*Aim of the exercise*: Take the lines from the head of the listing through the one bearing "PI = math.pi" and copy them exactly, leaving every picture out.

────────

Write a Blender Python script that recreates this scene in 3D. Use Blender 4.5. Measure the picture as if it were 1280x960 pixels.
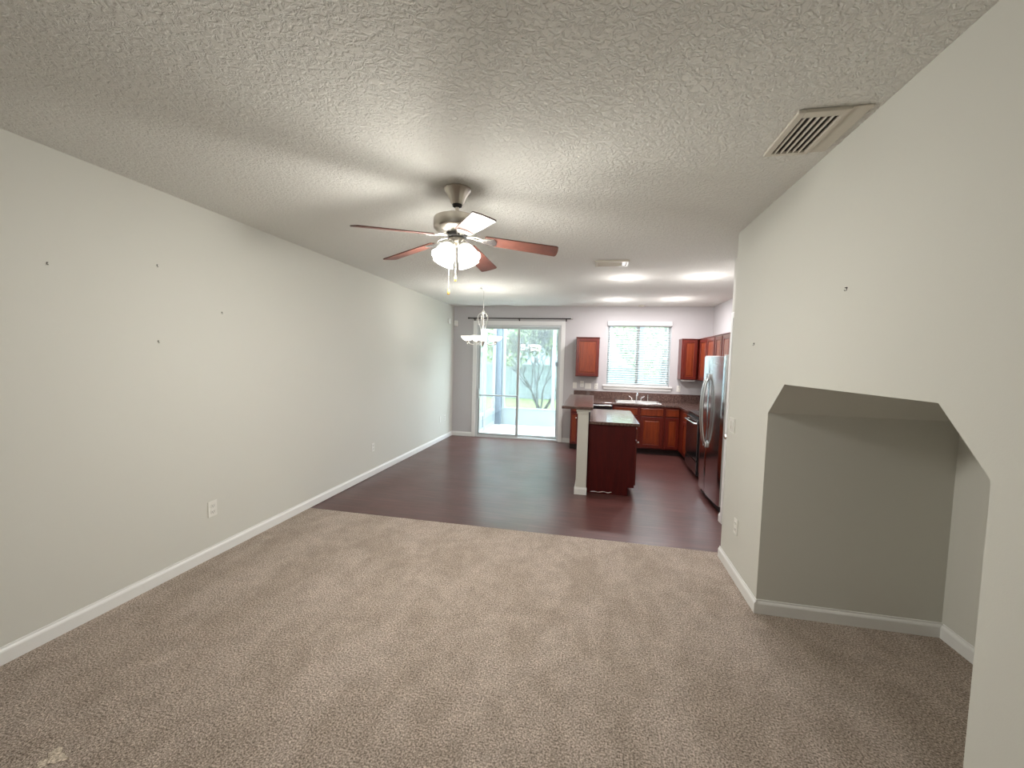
import bpy, bmesh, math, random
from mathutils import Vector, Matrix
random.seed(7)
for o in list(bpy.data.objects): bpy.data.objects.remove(o)
scn = bpy.context.scene
COL = scn.collection
PI = math.pi

# ------------------------------------------------------------------ camera
F_PX = 516.47
YAW, PITCH, ROLL, CAMZ = 0.1972, -0.0594, 0.0271, 1.6531
fw = Vector((-math.sin(YAW)*math.cos(PITCH), math.cos(YAW)*math.cos(PITCH), math.sin(PITCH)))
rt = fw.cross(Vector((0, 0, 1))).normalized(); up = rt.cross(fw)
rt2 = rt*math.cos(ROLL) + up*math.sin(ROLL); up2 = -rt*math.sin(ROLL) + up*math.cos(ROLL)
cd = bpy.data.cameras.new('camera'); cam = bpy.data.objects.new('camera', cd); COL.objects.link(cam)
M = Matrix((rt2, up2, -fw)).transposed().to_4x4(); M.translation = Vector((0, 0, CAMZ))
cam.matrix_world = M
cd.sensor_fit = 'HORIZONTAL'; cd.sensor_width = 36; cd.lens = F_PX/1280*36; cd.clip_start = .05; cd.clip_end = 200
scn.camera = cam

# ------------------------------------------------------------------ exposure, world, lights
scn.view_settings.view_transform = 'Standard'; scn.view_settings.look = 'None'
scn.view_settings.gamma = 1; scn.view_settings.use_curve_mapping = False
scn.view_settings.exposure = 0.09
W = bpy.data.worlds.new('sky'); scn.world = W; W.use_nodes = True
wn = W.node_tree.nodes['Background']; wn.inputs['Color'].default_value = (.80, .92, 1, 1); wn.inputs['Strength'].default_value = 10.5

FAN_W = 30.0          # watts of each fan bulb
CAN_W = 21.0           # watts of each recessed light
CHAND_W = 4.2         # watts of each chandelier bulb
REAR_FILL_W = 8.0  # watts of the added fill light behind the camera

# ------------------------------------------------------------------ materials
def lin(r, g, b):
    f = lambda c: (c/255/12.92) if c/255 <= .04045 else ((c/255+.055)/1.055)**2.4
    return (f(r), f(g), f(b), 1)
def mat(name, color, rough=.6, metal=0.0, spec=.5, coat=0.0):
    m = bpy.data.materials.new(name); m.use_nodes = True
    b = m.node_tree.nodes['Principled BSDF']
    b.inputs['Base Color'].default_value = color; b.inputs['Roughness'].default_value = rough
    b.inputs['Metallic'].default_value = metal; b.inputs['Specular IOR Level'].default_value = spec
    b.inputs['Coat Weight'].default_value = coat; b.inputs['Coat Roughness'].default_value = .12
    return m
def nd(m, t): return m.node_tree.nodes.new(t)
def lk(m, a, b): m.node_tree.links.new(a, b)
def noise(m, scale, detail=3, rough=.5, coords=None, dist=0.0, stretch=(1, 1, 1)):
    tc = nd(m, 'ShaderNodeTexCoord'); mp = nd(m, 'ShaderNodeMapping'); mp.inputs['Scale'].default_value = stretch
    lk(m, tc.outputs['Object'], mp.inputs['Vector'])
    n = nd(m, 'ShaderNodeTexNoise'); n.inputs['Scale'].default_value = scale; n.inputs['Detail'].default_value = detail
    n.inputs['Roughness'].default_value = rough; n.inputs['Distortion'].default_value = dist
    lk(m, mp.outputs['Vector'], n.inputs['Vector']); return n
def ramp(m, src, stops):
    r = nd(m, 'ShaderNodeValToRGB'); e = r.color_ramp.elements
    while len(e) < len(stops): e.new(.5)
    for i, (p, c) in enumerate(stops): e[i].position = p; e[i].color = c
    lk(m, src, r.inputs['Fac']); return r
def bump(m, src, strength, dist, prev=None):
    b = nd(m, 'ShaderNodeBump'); b.inputs['Strength'].default_value = strength; b.inputs['Distance'].default_value = dist
    lk(m, src, b.inputs['Height'])
    if prev: lk(m, prev.outputs['Normal'], b.inputs['Normal'])
    return b
def bs(m): return m.node_tree.nodes['Principled BSDF']
def g(v): return (v, v, v, 1)

def paint(name, col, tex=240, s=.12):
    m = mat(name, col, .75, spec=.25)
    n = noise(m, tex, 2); b = bump(m, n.outputs['Fac'], s, .002); lk(m, b.outputs['Normal'], bs(m).inputs['Normal'])
    return m
M_wall = paint('wall_paint', (.655, .65, .595, 1))
M_niche = M_wall
M_kwall = paint('kitchen_wall_paint', (.54, .525, .53, 1))
M_white = mat('white_trim_paint', (.82, .82, .80, 1), .4)
M_plastic = mat('white_plastic', (.80, .79, .74, 1), .35)
M_slot = mat('outlet_slot', (.12, .11, .10, 1), .6)

M_ceil = mat('ceiling_texture', (.775, .765, .72, 1), .9, spec=.15)
n1 = noise(M_ceil, 42, 4, .55, dist=1.0); r1 = ramp(M_ceil, n1.outputs['Fac'], [(.42, g(0)), (.52, g(.75)), (.60, g(1))])
n2 = noise(M_ceil, 60, 3, .6); b1 = bump(M_ceil, r1.outputs['Color'], .8, .005); b2 = bump(M_ceil, n2.outputs['Fac'], .35, .003, b1)
lk(M_ceil, b2.outputs['Normal'], bs(M_ceil).inputs['Normal'])

M_carpet = mat('carpet_pile', (.3, .25, .2, 1), .95, spec=.08)
va = noise(M_carpet, 115, 3, .75); vb = noise(M_carpet, 2.2, 5, .66, dist=.4, stretch=(1.6, .8, 1)); vc = noise(M_carpet, 9, 3, .6)
ra = ramp(M_carpet, va.outputs['Fac'], [(.34, (.13, .105, .082, 1)), (.5, (.435, .36, .305, 1)), (.66, (.82, .71, .62, 1))])
rb = ramp(M_carpet, vb.outputs['Fac'], [(.40, (.90, .885, .86, 1)), (.60, (1.08, 1.08, 1.08, 1))])
rc = ramp(M_carpet, vc.outputs['Fac'], [(.35, g(.92)), (.65, g(1.06))])
mx = nd(M_carpet, 'ShaderNodeMixRGB'); mx.blend_type = 'MULTIPLY'; mx.inputs[0].default_value = 1
lk(M_carpet, ra.outputs['Color'], mx.inputs[1]); lk(M_carpet, rb.outputs['Color'], mx.inputs[2])
my = nd(M_carpet, 'ShaderNodeMixRGB'); my.blend_type = 'MULTIPLY'; my.inputs[0].default_value = 1
lk(M_carpet, mx.outputs[0], my.inputs[1]); lk(M_carpet, rc.outputs['Color'], my.inputs[2])
lk(M_carpet, my.outputs[0], bs(M_carpet).inputs['Base Color'])
bb = bump(M_carpet, va.outputs['Fac'], .9, .012); lk(M_carpet, bb.outputs['Normal'], bs(M_carpet).inputs['Normal'])
M_carpet_worn = mat('carpet_worn_patch', (.5, .43, .35, 1), .95, spec=.08)
vw = noise(M_carpet_worn, 130, 3, .7); rw = ramp(M_carpet_worn, vw.outputs['Fac'], [(.35, (.25, .2, .15, 1)), (.62, (.8, .7, .58, 1))])
lk(M_carpet_worn, rw.outputs['Color'], bs(M_carpet_worn).inputs['Base Color'])

M_vinyl = mat('dark_plank_floor', (.08, .04, .035, 1), .3, spec=.8)
na = noise(M_vinyl, 7, 5, .6, stretch=(.35, 5, 1)); nb = noise(M_vinyl, 1.7, 3)
rv = ramp(M_vinyl, na.outputs['Fac'], [(.3, (.056, .017, .014, 1)), (.55, (.098, .034, .029, 1)), (.75, (.145, .058, .050, 1))])
br = nd(M_vinyl, 'ShaderNodeTexBrick'); tcv = nd(M_vinyl, 'ShaderNodeTexCoord'); lk(M_vinyl, tcv.outputs['Object'], br.inputs['Vector'])
br.inputs['Scale'].default_value = 1; br.inputs['Brick Width'].default_value = 1.2; br.inputs['Row Height'].default_value = .15
br.inputs['Mortar Size'].default_value = .0015; br.inputs['Color1'].default_value = g(1.08); br.inputs['Color2'].default_value = g(.86); br.inputs['Mortar'].default_value = g(.55)
mv = nd(M_vinyl, 'ShaderNodeMixRGB'); mv.blend_type = 'MULTIPLY'; mv.inputs[0].default_value = .8
lk(M_vinyl, rv.outputs['Color'], mv.inputs[1]); lk(M_vinyl, br.outputs['Color'], mv.inputs[2]); lk(M_vinyl, mv.outputs[0], bs(M_vinyl).inputs['Base Color'])
rr = ramp(M_vinyl, nb.outputs['Fac'], [(.3, g(.31)), (.7, g(.38))]); lk(M_vinyl, rr.outputs['Color'], bs(M_vinyl).inputs['Roughness'])
bv = bump(M_vinyl, na.outputs['Fac'], .05, .001); lk(M_vinyl, bv.outputs['Normal'], bs(M_vinyl).inputs['Normal'])

def wood(name, a, b, rough=.32, stretch=(6, 6, .7), coat=.12):
    m = mat(name, a, rough, coat=coat)
    n = noise(m, 5, 4, .6, dist=.6, stretch=stretch); r = ramp(m, n.outputs['Fac'], [(.3, a), (.7, b)])
    lk(m, r.outputs['Color'], bs(m).inputs['Base Color']); return m
M_cherry = wood('cherry_wood', (.080, .0055, .003, 1), (.145, .014, .005, 1))
M_cherry_panel = wood('cherry_wood_panel', (.145, .018, .004, 1), (.25, .042, .008, 1))
M_blade = wood('fan_blade_wood', (.070, .024, .017, 1), (.13, .045, .029, 1), .5, (2, 2, 2), 0)
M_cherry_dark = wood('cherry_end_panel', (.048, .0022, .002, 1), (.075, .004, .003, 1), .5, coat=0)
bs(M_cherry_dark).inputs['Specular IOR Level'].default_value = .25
M_kick = mat('toe_kick_dark', (.02, .008, .006, 1), .6)

def stone(name):
    m = mat(name, (.1, .06, .05, 1), .2, coat=.5)
    n = noise(m, 55, 4, .7); r = ramp(m, n.outputs['Fac'], [(.34, (.030, .016, .014, 1)), (.5, (.115, .065, .055, 1)), (.62, (.17, .11, .09, 1)), (.72, (.33, .25, .20, 1))])
    lk(m, r.outputs['Color'], bs(m).inputs['Base Color']); return m
M_stone = stone('brown_laminate_counter')
M_nickel = mat('brushed_nickel', (.62, .58, .52, 1), .28, 1)
M_nickel_lt = mat('pale_nickel', (.80, .79, .76, 1), .25, 1)
M_chrome = mat('chrome', (.85, .85, .86, 1), .12, 1)
M_steel = mat('stainless_steel', (.66, .67, .68, 1), .17, 1)
ns = noise(M_steel, 3, 3, stretch=(60, 60, .4)); bst = bump(M_steel, ns.outputs['Fac'], .05, .001); lk(M_steel, bst.outputs['Normal'], bs(M_steel).inputs['Normal'])
M_steel_sink = mat('sink_steel', (.80, .80, .79, 1), .3, .85)
M_grey = mat('fridge_side_grey', (.50, .49, .49, 1), .5, 0)
M_black = mat('black_appliance', (.012, .012, .013, 1), .15, coat=.5)
M_black_r = mat('black_matte', (.02, .018, .017, 1), .6)
M_rod = mat('dark_bronze_rod', (.05, .04, .035, 1), .4, .6)
M_brass = mat('brass_fob', (.55, .33, .10, 1), .35, .6)
M_vent = mat('beige_vent_metal', (.62, .58, .50, 1), .5)
M_ventdark = mat('vent_shade_paint', (.02, .016, .012, 1), .8)  # near-black colour stands for the shade inside the vents
M_alu = mat('grey_aluminium_frame', (.48, .52, .52, 1), .45, .3)
M_blind = mat('white_blind_slat', (.58, .59, .59, 1), .5)
M_concrete = mat('pale_patio_concrete', (.70, .76, .73, 1), .85)
nc = noise(M_concrete, 6, 4); rcn = ramp(M_concrete, nc.outputs['Fac'], [(.3, (.68, .66, .63, 1)), (.7, (.85, .84, .81, 1))]); lk(M_concrete, rcn.outputs['Color'], bs(M_concrete).inputs['Base Color'])
M_outwhite = mat('white_exterior_paint', (.62, .64, .64, 1), .6)
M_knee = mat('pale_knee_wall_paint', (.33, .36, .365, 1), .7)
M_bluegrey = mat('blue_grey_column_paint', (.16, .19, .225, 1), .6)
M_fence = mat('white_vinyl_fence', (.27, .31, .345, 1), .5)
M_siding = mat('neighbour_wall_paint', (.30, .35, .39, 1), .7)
M_grass = mat('lawn_grass', (.2, .3, .08, 1), .9)
ng = noise(M_grass, 14, 5, .7); rg = ramp(M_grass, ng.outputs['Fac'], [(.3, (.12, .20, .05, 1)), (.7, (.34, .40, .16, 1))]); lk(M_grass, rg.outputs['Color'], bs(M_grass).inputs['Base Color'])
M_bark = mat('pale_bark', (.34, .30, .27, 1), .8)
nbk = noise(M_bark, 12, 4); rbk = ramp(M_bark, nbk.outputs['Fac'], [(.3, (.045, .04, .038, 1)), (.7, (.11, .10, .09, 1))]); lk(M_bark, rbk.outputs['Color'], bs(M_bark).inputs['Base Color'])
def leafmat(name, a, b):
    m = mat(name, a, .6); n = noise(m, 3, 4); r = ramp(m, n.outputs['Fac'], [(.35, a), (.65, b)])
    lk(m, r.outputs['Color'], bs(m).inputs['Base Color']); return m
M_leaf = leafmat('evergreen_leaf', (.16, .24, .09, 1), (.52, .60, .32, 1))
M_leaf2 = leafmat('shrub_leaf', (.16, .26, .12, 1), (.34, .46, .26, 1))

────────

*Solution to this exercise*:
Write a Blender Python script that recreates this scene in 3D. Use Blender 4.5. Measure the picture as if it were 1280x960 pixels.
import bpy, bmesh, math, random
from mathutils import Vector, Matrix
random.seed(7)
for o in list(bpy.data.objects): bpy.data.objects.remove(o)
scn = bpy.context.scene
COL = scn.collection
PI = math.pi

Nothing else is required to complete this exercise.